The film highlights the difficulties she faced in all aspects of her life, and the battles she fought to get the respect she deserved. In interview clips, she speaks frequently of her insecurities about her intelligence, and we see how she was a sponge to the artistic movements developing around her – cubism, surrealism, Dadaism. Deciding a publishing house was too expensive, she used her inheritance to open Guggenheim Jeune, a gallery dedicated to the work of her contemporaries, providing the venue for the first shows of many of the 20th century’s greatest artists. She exhibited Tanguy, Cocteau, Breton, Dali, Magritte – art that was then outrageous. “Strange art, mirroring herself” as the documentary states. Peggy had no formal training but she was a visionary in the realm of modern art, even in the face of the establishment’s cynicism. Her nemesis Baroness Rebay, the founding director of Guggenheim NY, told Peggy she was collecting trash, and refused to allow Peggy’s uncle to support Peggy’s struggling gallery by purchasing a Wandinsky. One clip shows an interviewer warning her that, when collecting modern art, she might end up with a lot of rubbish. Peggy reacts gracefully, stating it is only a danger if you have no taste. Peggy Guggenheim had taste.

The art world was not the only place that hated the new direction. By the late 1930s, the Nazis were targeting so-called “degenerate art”, starting with a weirdly self-defeating exhibition of confiscated art in 1937. Peggy, having closed Guggenheim Jeune for financial reasons, was planning a museum of modern art in London until war broke out. Instead, her collaborator Herbert Reade sent her to Paris to purchase art as the war was ramping up, when Jewish dealers were leaving Europe and artists were desperate to sell. She struggled to transport her new collection out of Paris, with the Louvre initially agreeing to help but then deciding the controversial modern art wasn’t worth the resources compared to the classics. But Peggy managed. As a Jewish woman, it was dangerous for her to be in Europe at all, but she not only persevered and saved the artwork, she also assisted her artist friends and associates escape the encroaching Nazi regime, helping them come to the US, even marrying Max Ernst.

The film views Peggy as the bridge between European and US modernism, surrealism meeting abstract expressionism, by not only bringing the expat artists to New York, but opening The Art Of This Century gallery – one of the first truly international galleries. Her approach to her space to unique in comparison to the stodgy old world institutes. The gallery itself was like an artwork, designed by architect Frederick Kiesler. The lights flashed on and off, the sound of an express train played intermittently. Critics called it a Coney Island ghost train, which wasn’t meant as a compliment but I would have taken it as one. The art was mounted so it could be touched and moved by the viewer, inciting an intimate relationship with the work, rather than being a distant, removed observer going hmmm. The film uses Peggy’s favourite art to tell her story, the drama of acquiring Brancusi’s Bird In Space, her flirtatious goading Alexander Calder to make her an ornate silver headboard for her bed. Art was not simply a business for her – as Donald Kuspit suggests, art gave a meaning to her life.

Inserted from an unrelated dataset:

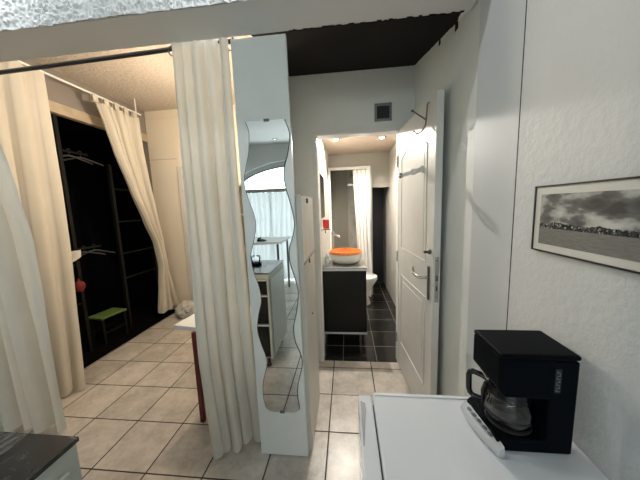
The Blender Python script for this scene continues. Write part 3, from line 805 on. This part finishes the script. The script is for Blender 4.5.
# bag on the floor
bm = bmesh.new(); bmesh.ops.create_icosphere(bm, subdivisions=5, radius=1)
for v in bm.verts:
    n3 = v.co.normalized(); r = 1+.22*noise.noise(n3*2.2)+.12*abs(noise.noise(n3*6+Vector((3, 1, 0))))-.06*abs(noise.noise(n3*14))
    v.co = Vector((n3.x*.155*r, n3.y*.13*r, max(-.085, n3.z*.125*r)))+Vector((-2.235, 3.22, .087))
tag(obj('plastic_bag', bm, 'bag', smooth=True), 'crumpled greyish plastic bag on the floor by the far wall', 'bag')
# table with red legs
tb = thing('side_table', (-.9, 1.75, 0), 'white-topped table with dark red legs behind the gathered curtain', 'table')
bm = bmesh.new(); prism(bm, [(-1.19, 1.548), (-.615, 1.46), (-.605, 1.87), (-1.12, 2.00)], .655, .685, 2)
for v in bm.verts:
    pass
obj('tabletop', bm, 'white_paint', tb, bevel=.003)
for x, y in ((-1.022, 1.515), (-.66, 1.50), (-.65, 1.83), (-1.07, 1.93)):
    bm = B(x-.014, x+.014, y-.014, y+.014, 0, .655); obj('leg', bm, 'red_paint', tb, bevel=.002)
# cream shelving behind the curtain
sh = thing('shelf_unit', (-.78, 2.15, 0), 'cream shelving unit standing behind the gathered curtain', 'shelf')
bm = bmesh.new(); box(bm, -.98, -.96, 2.05, 2.30, 0, 1.66); box(bm, -.64, -.62, 2.05, 2.30, 0, 1.66); box(bm, -.98, -.62, 2.285, 2.30, 0, 1.66)
obj('frame', bm, 'cream_wall', sh)
for z in (.05, .45, .78, 1.10, 1.40, 1.64): obj('shelf', B(-.96, -.64, 2.05, 2.285, z, z+.02), 'cream_wall', sh)
# ceiling lamp (hidden from here behind the curtain) lights the cream room
cl_ = thing('ceiling_lamp', (-1.33, 2.35, 2.81), 'warm hanging lamp of the cream room behind the curtain', 'lamp')
bm = bmesh.new(); lathe(bm, [(.07, 2.81), (.07, 2.79), (.06, 2.785)], (-1.33, 2.35, 0), 20); obj('base', bm, 'white_paint', cl_, smooth=True)
bm = bmesh.new(); tube(bm, [(-1.33, 2.35, 2.785), (-1.33, 2.35, 2.42)], .004, 6); obj('cord', bm, 'white_paint', cl_)
bm = bmesh.new(); lathe(bm, [(.015, 2.42), (.05, 2.39), (.06, 2.35), (.045, 2.31), (.005, 2.295)], (-1.33, 2.35, 0), 20); obj('bulb', bm, 'lamp_room', cl_, smooth=True)

# ================================================================ BATHROOM CONTENTS
vn = thing('vanity_cabinet', (-.04, 2.75, 0), 'dark brown bathroom vanity cabinet on short metal legs', 'cabinet')
obj('body', B(BX0+.004, .183, 2.552, 3.12, .142, .800), 'vanity', vn)
obj('door', B(BX0+.006, .181, 2.534, 2.551, .150, .798), 'vanity', vn, bevel=.002)
obj('bottom_rail', B(BX0+.006, .185, 2.532, 2.552, .128, .148), 'silver_plastic', vn)
for x in (-.245, .115):
    for y in (2.55, 3.08):
        bm = bmesh.new(); tube(bm, [(x, y, 0), (x, y, .142)], .012, 10); obj('leg', bm, 'chrome', vn, smooth=True)
vt2 = tag(obj('worktop', B(BX0+.002, .192, 2.525, 3.14, .801, .832), 'grey_top', bevel=.002), 'grey stone slab on top of the bathroom vanity', 'worktop')
obj('light_edge', B(BX0+.002, .192, 2.521, 2.5245, .803, .822), 'silver_plastic', vt2, world=True)
bs = thing('wash_basin', (-.025, 2.80, .833), 'round white vessel basin with orange glazed rim on the grey vanity top', 'basin')
bm = bmesh.new(); lathe(bm, [(.10, .834), (.135, .838), (.160, .862), (.166, .880), (.163, .884), (.172, .890), (.180, .925), (.182, .938), (.176, .938), (.165, .900), (.13, .86), (.02, .852)], (-.022, 2.80, 0), 48); obj('bowl', bm, 'porcelain', bs, smooth=True)
bm = bmesh.new(); lathe(bm, [(.1765, .9385), (.181, .941), (.176, .966), (.170, .966), (.166, .93), (.130, .872), (.125, .868)], (-.022, 2.80, 0), 48, cap=False)
for v in bm.verts:
    if v.co.z > .95: v.co.z += .0018*math.sin(22*math.atan2(v.co.y-2.80, v.co.x+.022))
obj('orange_rim', bm, 'orange', bs, smooth=True)
fc = thing('basin_tap', (-.18, 2.99, .833), 'tall chrome tap rising behind the orange-rimmed basin', 'tap')
bm = bmesh.new(); tube(bm, [(-.168, 2.98, .833), (-.168, 2.98, 1.13)], .014, 12); tube(bm, [(-.168, 2.98, 1.105), (-.12, 2.93, 1.125), (-.085, 2.895, 1.10)], .011, 10); obj('body', bm, 'chrome', fc, smooth=True)
bm = bmesh.new(); tube(bm, [(-.168, 2.98, 1.13), (-.168, 2.98, 1.15)], .018, 12); tube(bm, [(-.168, 2.98, 1.145), (-.155, 2.90, 1.175)], .006, 8); obj('lever', bm, 'chrome', fc, smooth=True)
sb = thing('soap_bottle', (-.222, 2.66, .833), 'clear and blue soap bottle left of the basin', 'bottle')
bm = bmesh.new(); lathe(bm, [(.020, .834), (.024, .84), (.024, .915), (.012, .935), (.010, .945)], (-.218, 2.66, 0), 20); obj('bottle_body', bm, 'soap', sb, smooth=True)
bm = bmesh.new(); lathe(bm, [(.0125, .943), (.0125, .958), (.004, .962), (.004, .975)], (-.218, 2.66, 0), 14); tube(bm, [(-.218, 2.66, .975), (-.19, 2.645, .973)], .004, 6); obj('pump', bm, 'porcelain', sb, smooth=True)
bm = bmesh.new(); lathe(bm, [(.0245, .86), (.0245, .90)], (-.218, 2.66, 0), 20, cap=False); obj('blue_label', bm, 'silver_plastic', sb)
# mirror on left bathroom wall, and red holder
bmr = thing('bathroom_mirror', (BX0, 2.86, 1.36), 'narrow mirror on the left bathroom wall above the basin', 'mirror')
obj('glass', B(BX0+.001, BX0+.012, 2.62, 3.10, 1.33, 1.785), 'mirror', bmr)
obj('mirror_backing', B(BX0+.0002, BX0+.001, 2.615, 3.105, 1.325, 1.79), 'steel_dark', bmr)
rc = thing('toothbrush_holder', (BX0, 2.75, 1.18), 'red cup holder with toothbrushes on the left bathroom wall', 'holder')
obj('wall_plate', B(BX0+.0005, BX0+.012, 2.72, 2.80, 1.185, 1.215), 'silver_plastic', rc)
bm = bmesh.new(); lathe(bm, [(.026, 1.215), (.034, 1.225), (.037, 1.31), (.032, 1.312)], (BX0+.05, 2.76, 0), 24); obj('red_cup', bm, 'red', rc, smooth=True)
bm = bmesh.new(); tube(bm, [(BX0+.012, 2.76, 1.205), (BX0+.095, 2.76, 1.205)], .006, 8); tube(bm, [(BX0+.04, 2.74, 1.20), (BX0+.04, 2.74, 1.165)], .006, 8); obj('shelf_bar', bm, 'steel_dark', rc, smooth=True)
# shower: frame, pane, fittings, curtain
SY = 4.02
shw = thing('shower_enclosure', (.04, SY, 0), 'white framed shower enclosure with a clear pane at the back of the bathroom', 'shower')
bm = bmesh.new(); box(bm, BX0+.002, BX0+.035, SY-.02, SY+.02, 0, 2.03); obj('post', bm, 'white_paint', shw)
bm = bmesh.new(); box(bm, .335, .364, SY-.02, SY+.02, 0, 2.03); obj('post', bm, 'white_paint', shw)
obj('top_rail', B(BX0+.035, .335, SY-.02, SY+.02, 1.99, 2.03), 'white_paint', shw)
obj('pane', B(BX0+.035, .02, SY-.004, SY+.002, .12, 1.99), 'shower_glass', shw)
obj('tray', B(BX0+.036, .334, SY+.021, BY-.014, .001, .12), 'porcelain', shw)
sf = thing('shower_mixer', (.10, BY, 1.9), 'chrome shower mixer and rose on the back shower wall', 'shower')
bm = bmesh.new(); tube(bm, [(.10, BY-.001, 2.0), (.10, BY-.10, 2.02), (.10, BY-.18, 1.98)], .012, 8); obj('arm', bm, 'chrome', sf, smooth=True)
bm = bmesh.new(); lathe(bm, [(.012, 1.985), (.05, 1.965), (.055, 1.95), (.01, 1.948)], (.10, BY-.18, 0), 20); obj('rose', bm, 'chrome', sf, smooth=True)
bm = bmesh.new(); box(bm, .03, .17, BY-.06, BY-.013, 1.80, 1.84); lathe(bm, [(.02, -.02), (.02, .02)], (.03, BY-.04, 1.82), 14, 'x'); lathe(bm, [(.02, -.02), (.02, .02)], (.17, BY-.04, 1.82), 14, 'x'); obj('mixer', bm, 'chrome', sf, smooth=True)
scu = thing('shower_curtain', (.25, SY-.05, .4), 'long white shower curtain drawn to the right of the shower', 'curtain')
bm = curtain([(2.0, .105, SY-.045), (.4, .17, SY-.05), (.3, .20, SY-.05)], [(2.0, .335, SY-.045), (1.0, .345, SY-.045), (.4, .375, SY-.05)], 1.975, .36, 4, .012, .022, 90, 30, 55)
obj('cloth', bm, 'shower_cloth', scu, smooth=True)
# toilet, pointing right, behind the vanity
tw = thing('toilet', (.18, 3.70, 0), 'white toilet half hidden behind the dark vanity cabinet', 'toilet')
bm = bmesh.new()
prof = [(.10, .0, 0), (.11, .02, 0), (.085, .12, .0), (.10, .22, .01), (.15, .32, .02), (.175, .385, .03), (.175, .40, .03)]
rings = []
for r, z, dx in prof:
    rings.append([bm.verts.new((.205+dx+r*1.08*math.cos(t), 3.70+r*.9*math.sin(t), z)) for t in (2*PI*k/32 for k in range(32))])
for a, b2 in zip(rings, rings[1:]):
    for k in range(32): bm.faces.new((a[k], a[(k+1) % 32], b2[(k+1) % 32], b2[k]))
bm.faces.new(rings[0][::-1]); bm.faces.new(rings[-1])
obj('bowl', bm, 'porcelain', tw, smooth=True)
bm = bmesh.new(); lathe(bm, [(.17, .401), (.182, .405), (.182, .425), (.172, .432), (.01, .434)], (.232, 3.70, 0), 32, sx=1.05, sy=.93); obj('seat', bm, 'porcelain', tw, smooth=True)
obj('cistern', B(-.255, -.02, 3.52, 3.88, .36, .78), 'porcelain', tw, bevel=.02)
obj('cistern_foot', B(-.255, .10, 3.62, 3.78, 0, .37), 'porcelain', tw, bevel=.02)
# ceiling spots
def ceiling_spot(x, y, z, mat, label, group):
    t = thing('ceiling_spot', (x, y, z), label, 'light', group)
    bm = bmesh.new(); lathe(bm, [(.030, z-.0005), (.048, z-.003), (.046, z-.010), (.032, z-.012)], (x, y, 0), 24, cap=False); obj('trim_ring', bm, 'chrome', t, smooth=True)
    bm = bmesh.new(); lathe(bm, [(.031, z-.002), (.031, z-.008), (.02, z-.010)], (x, y, 0), 20); obj('lens', bm, mat, t)
    return t
ceiling_spot(-.11, 3.22, BZ, 'lamp', 'lit ceiling spot over the basin, left of the two in the bathroom', 'bathroom ceiling spots')
ceiling_spot(.44, 3.26, BZ, 'lamp', 'lit ceiling spot on the right side of the bathroom', 'bathroom ceiling spots')
ceiling_spot(-.33, .87, 2.70, 'lamp_off', 'small ceiling spot in front of the beam, right of two', None)
ceiling_spot(-1.55, .87, 2.70, 'lamp_off', 'small ceiling spot in front of the beam, left of two', None)
ceiling_spot(-1.27, -2.15, 2.70, 'lamp_off', 'small round ceiling spot near the arched window, seen in the mirror', None)

# ================================================================ LIGHTS
def spot(loc, tgt, w, c, size, blend=.6, r=.02):
    l = bpy.data.lights.new('spot_light', 'SPOT'); l.energy = w; l.color = c; l.spot_size = size; l.spot_blend = blend; l.shadow_soft_size = r
    o = bpy.data.objects.new('spot_light', l); o.location = loc; o.rotation_euler = (Vector(tgt)-Vector(loc)).to_track_quat('-Z', 'Y').to_euler(); col.objects.link(o)
def point(loc, w, c, r=.05):
    l = bpy.data.lights.new('lamp_light', 'POINT'); l.energy = w; l.color = c; l.shadow_soft_size = r
    o = bpy.data.objects.new('lamp_light', l); o.location = loc; col.objects.link(o)
spot((-.11, 3.22, BZ-.02), (-.05, 2.9, 0), 80, (1, .93, .84), math.radians(165), .5, .015)
spot((.44, 3.26, BZ-.02), (.40, 3.0, 0), 20, (1, .90, .76), math.radians(165), .5, .015)
for x_ in (-.33, -1.55): spot((x_, .87, 2.68), (x_, .9, 0), 6, (.93, .97, 1), math.radians(170), .3, .012)
point((-1.33, 2.35, 2.26), 38, (1, .83, .63), .06)
# daylight: sky through the arched window
w = bpy.data.worlds.new('sky'); scene.world = w; w.use_nodes = True
bg = w.node_tree.nodes['Background']; bg.inputs[0].default_value = (.90, .985, 1.0, 1); bg.inputs[1].default_value = 5.0
po = bpy.data.lights.new('window_portal', 'AREA'); po.shape = 'RECTANGLE'; po.size = 2.7; po.size_y = 2.3
po.cycles.is_portal = True
o = bpy.data.objects.new('window_portal', po); o.location = (cx, YW-.30, 1.15); o.rotation_euler = (math.radians(90), 0, 0); col.objects.link(o)

# ================================================================ CAMERA
cam = bpy.data.cameras.new('camera'); cam.sensor_fit = 'HORIZONTAL'; cam.sensor_width = 36; cam.lens = 256.8184*36/640
cam.clip_start = .02; cam.clip_end = 100
co = bpy.data.objects.new('camera', cam); col.objects.link(co)
r = Vector((.99419705, .10177635, -.03483971)); u = Vector((.02129396, .13126708, .99111832)); wv = Vector((-.10544571, .98610878, -.12833812))
mt = Matrix((r, u, -wv)).transposed().to_4x4(); mt.translation = Vector((0, 0, 1.45)); co.matrix_world = mt
scene.camera = co
vs = scene.view_settings; vs.view_transform = 'Standard'; vs.look = 'None'; vs.gamma = 1; vs.use_curve_mapping = False; vs.exposure = 0.62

For all the criticism Peggy faced, and all her own insecurities about her academic ignorance, Peggy had an eye for the art that would define the post-war period. Her show 31 Women was the first exhibition of exclusively women, including Frida Kahlo, Leonora Carrington and Dorothea Tanning (who Max Ernst met then left Peggy for). For all her intense relations with artistic men, Peggy had a strong sense of sisterhood, giving an allowance to the struggling Djuna Barnes, and letting Maya Deren film in her gallery. Peggy was responsible for giving many significant artists their first show, including Jackson Pollock. She had previously commissioned a huge mural when he was still working as a carpenter, and claimed to have given him a regular income and a loan for a house, but felt he refused to give her any credit for his success. Her impact is arguable, but his is not – Pollock was the first modern artist to be accepted by the artistic establishment, even being named the greatest living artist by Life magazine. Either way, she certainly had foresight as to the direction art was taking.

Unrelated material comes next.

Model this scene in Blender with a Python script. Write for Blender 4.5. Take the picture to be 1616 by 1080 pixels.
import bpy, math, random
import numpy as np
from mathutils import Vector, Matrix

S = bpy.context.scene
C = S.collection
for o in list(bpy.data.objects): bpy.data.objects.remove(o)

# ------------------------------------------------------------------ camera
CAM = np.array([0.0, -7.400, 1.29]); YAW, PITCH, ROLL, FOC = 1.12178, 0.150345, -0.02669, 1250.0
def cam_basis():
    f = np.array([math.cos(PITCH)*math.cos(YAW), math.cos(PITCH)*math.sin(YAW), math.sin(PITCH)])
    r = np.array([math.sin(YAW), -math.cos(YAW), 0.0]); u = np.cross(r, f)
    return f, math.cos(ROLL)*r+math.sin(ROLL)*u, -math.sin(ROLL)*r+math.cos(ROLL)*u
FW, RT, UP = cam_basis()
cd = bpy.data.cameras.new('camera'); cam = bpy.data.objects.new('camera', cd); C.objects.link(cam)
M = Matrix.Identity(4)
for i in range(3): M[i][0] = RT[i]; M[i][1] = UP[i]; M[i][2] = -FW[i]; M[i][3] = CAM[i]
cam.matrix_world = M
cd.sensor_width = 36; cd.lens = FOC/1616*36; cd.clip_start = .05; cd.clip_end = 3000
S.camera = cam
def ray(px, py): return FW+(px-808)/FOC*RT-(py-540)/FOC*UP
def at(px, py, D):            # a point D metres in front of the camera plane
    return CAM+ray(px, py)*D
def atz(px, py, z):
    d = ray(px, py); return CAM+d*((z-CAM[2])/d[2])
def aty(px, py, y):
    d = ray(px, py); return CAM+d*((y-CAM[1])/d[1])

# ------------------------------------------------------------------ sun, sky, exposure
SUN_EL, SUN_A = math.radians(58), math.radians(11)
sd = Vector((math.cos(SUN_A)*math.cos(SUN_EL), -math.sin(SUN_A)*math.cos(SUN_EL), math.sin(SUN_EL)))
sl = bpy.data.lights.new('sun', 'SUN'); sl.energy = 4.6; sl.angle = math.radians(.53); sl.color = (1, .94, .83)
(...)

For all Peggy’s inroads as a woman in an unforgiving industry, her wartime works, and her modern attitude, her bohemian sensuality and sexual openness, she was constantly fighting for credit, against her contemporaries, her critics and herself. She wrote a memoir detailing not only her journey through the war-era art world, but also her liaisons with related figures, leaving critics aghast at her brazen sexuality. She frequently mocks her own appearance (as do the commentators and interview subjects), though the documentary points out that she was considered attractive enough for a Man Ray portrait. Why her face is relevant at all is unclear, aside from the fact that it has become part of the Peggy narrative – rich, ugly but somehow promiscuous. Her contemporaries, and the film itself, find it impossible to consider her according to her achievements alone. One moving scene sees Peggy recall reluctantly aborting John Holms’ child, fearing judgement as she was still married to Veil. When the marriage finally ended, she left her son with Veil, knowing that she wouldn’t be allowed to keep him if she continued a relationship with Holms. For all her strength of character and rebellious ways, she was still cowed by the rigid social constructs as a woman in the 20th century.

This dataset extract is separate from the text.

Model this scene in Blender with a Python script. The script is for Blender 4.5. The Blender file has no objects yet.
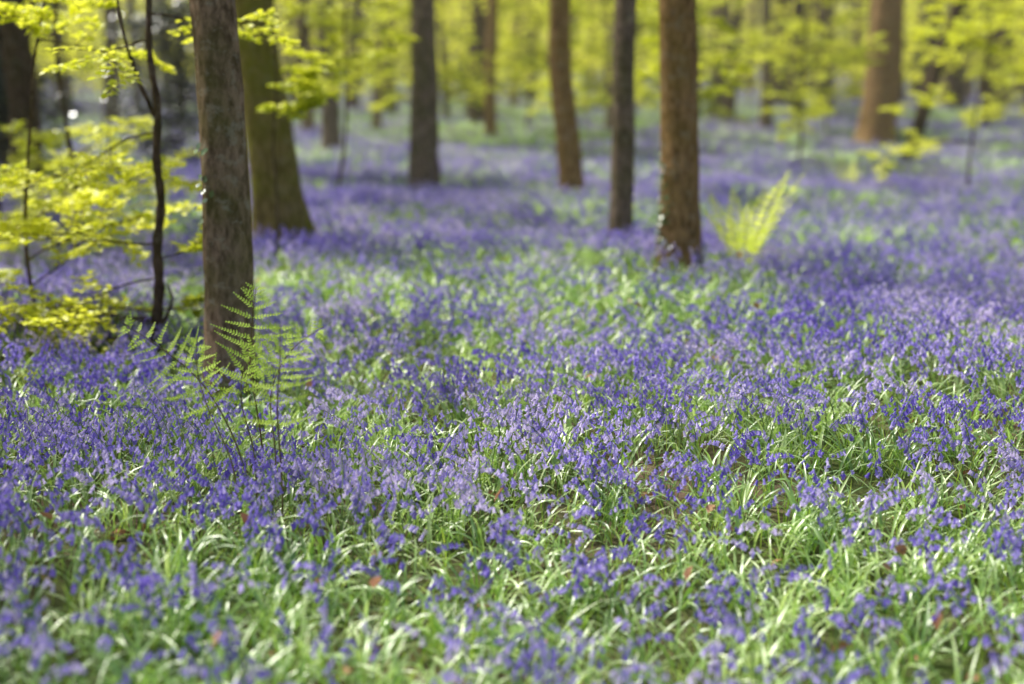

Peggy Guggenheim: Art Addict is a very strong documentary. It does dip in interest when recounting Peggy’s move to Venice, unable to recreate the excitement of her wartime escapades, clashes with the art world as modern art gradually became accepted and esteemed, or even her tempestuous love life. But cinema has always struggled to show interest in a woman over the age of 40. But Peggy herself, such a vivid character anyway, and literally brought to life by a library of film footage and audio interviews, ensures the audience’s attention remains. It is satisfying to see her evolve from an enthusiastic outsider to a respected member of the art establishment herself, by trusting her instincts above the criticism of others. As Robert Motherwell says, you don’t have to paint a figure to express human feelings, and no one lived that adage like Peggy Guggenheim.

This will be my last documentary, unless I find one I have something particularly interesting to talk about. But it’s a solid example to finish on.